On Sat, Jul 31, 2010 at 20:07, Bruno Medeiros
<brunodomedeiros+spam@com.gmail> wrote:
Consider the familiar functional idiom "map" (http://en.wikipedia.org/wiki/Map_%28higher-order_function%29)
What would you call such a function parameter (either for map or just generally).
What parameter?
That is, what would you call a function that takes one parameter of some type, and produces another object/data from that input?
Do you mean the partial application of map, is in D with map!"a*a" ? (without any argument).
Is there any usual name/term for this, I wonder, or not really?
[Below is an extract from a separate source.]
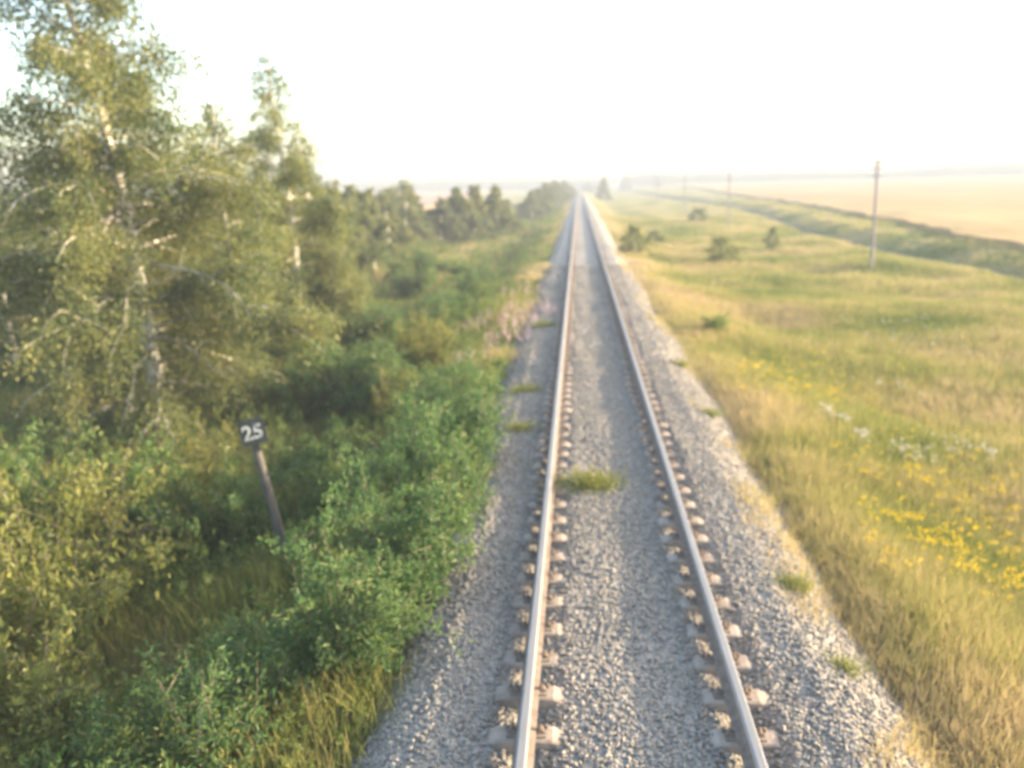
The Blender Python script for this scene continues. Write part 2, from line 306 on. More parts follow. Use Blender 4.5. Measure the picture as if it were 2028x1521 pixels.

Not sure if I'm saying something obvious to you, but map is a higher-order function: a function that acts on functions, either taking them as parameter(s) or as results. So are filter, fold/reduce, unfold, scan, compose, power (of a function: power(f, n) = f(f(f(... n times)))
For map, filter or reduce, the function is just a parameter among two. Most of the time, what they create is not a function.
In curried language like Haskell, you can easily create the partial application of a function: n-args functions are in fact n 1-arg functions each delivering the next step (a function).
So map x*x [0,1,2,3,4] is [0,1,4,9,16], but map x*x is a function, waiting for an iterable and returning its transformation through x*x. In not-curried language, map x*x is considered a partial application of map.
Note in D the asymmetry between the function which is a compile-time argument and the range, a runtime argument. A recent change in Phobos (for the next release) by Andrei will allow us to do:
alias map!"a*a" squarer; // squarer is a _generic_ function taking any range, as long as the operation a*a makes sense for the range elements.
Before, we could do this with reduce, but not map and filter. That was originally to avoid a bug in the compiler :-) but it's easy to code and very useful.
We could have a map(fun, range) in D, I guess. Gone the currying, but welcome runtime functions.